Por otra parte, me parece que tampoco es un nudo insoluble el problema del aborto. Se dice que los republicanos –y cualquier otro provida– estarían obligados por su ideario a prohibir toda forma de aborto en la futura Constitución: tendrían que elegir entre el suicidio político y la incoherencia.
Pienso que el asunto exige un tratamiento distinto según en un país exista o no el aborto legal. La obligación que pesa sobre cualquier persona decente es la de no hacer algo que considera malo. Aunque para algunos el aborto es aceptable, los provida estamos convencidos de que es malo. Sin embargo, de allí en ningún caso se deriva que uno deba hacer todo lo imaginable para evitar por cualquier medio el conjunto de los males del mundo.
También son relevantes las circunstancias fácticas: en Chile hay una Constitución que asegura el derecho a la vida, pero el Tribunal Constitucional piensa que el aborto en las tres causales no atenta contra ese derecho. Esa es la situación actual. También sabemos que la mayoría de las personas acepta ese tipo de aborto: el intento de imponer un aborto libre fue un factor decisivo en el drástico descenso del apoyo a la Convención.

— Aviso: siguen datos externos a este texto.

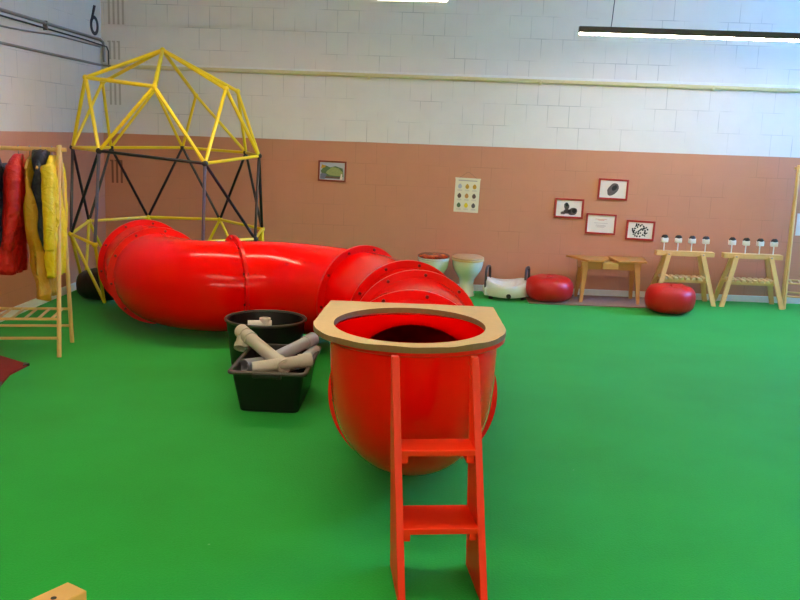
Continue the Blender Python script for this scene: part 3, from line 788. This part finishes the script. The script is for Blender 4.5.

Alguien que rechace el aborto no puede proponer una norma que empeore la situación actual o consagrar constitucionalmente las tres causales, pero no tiene ninguna obligación de redactar esa norma de manera tal que la entera Constitución sea rechazada por la ciudadanía en diciembre. Aquí hay un margen amplio para la prudencia política, dentro del límite básico que consiste en la prohibición de hacer el mal.
Por supuesto que, por la vía del cambio cultural, se esforzará por impulsar un cambio de sensibilidad y que las leyes gradualmente lo recojan. Pero no tiene sentido pensar que los republicanos están ante un dilema sin solución.
Los dos nudos que enfrentan los republicanos tienen solución, y además no son tan distintos como parecen. Un auténtico provida es aquel que se preocupa de la vida no nacida y, al mismo tiempo, de esas vidas ya nacidas que están marginadas o son invisibles para el Estado y el mercado.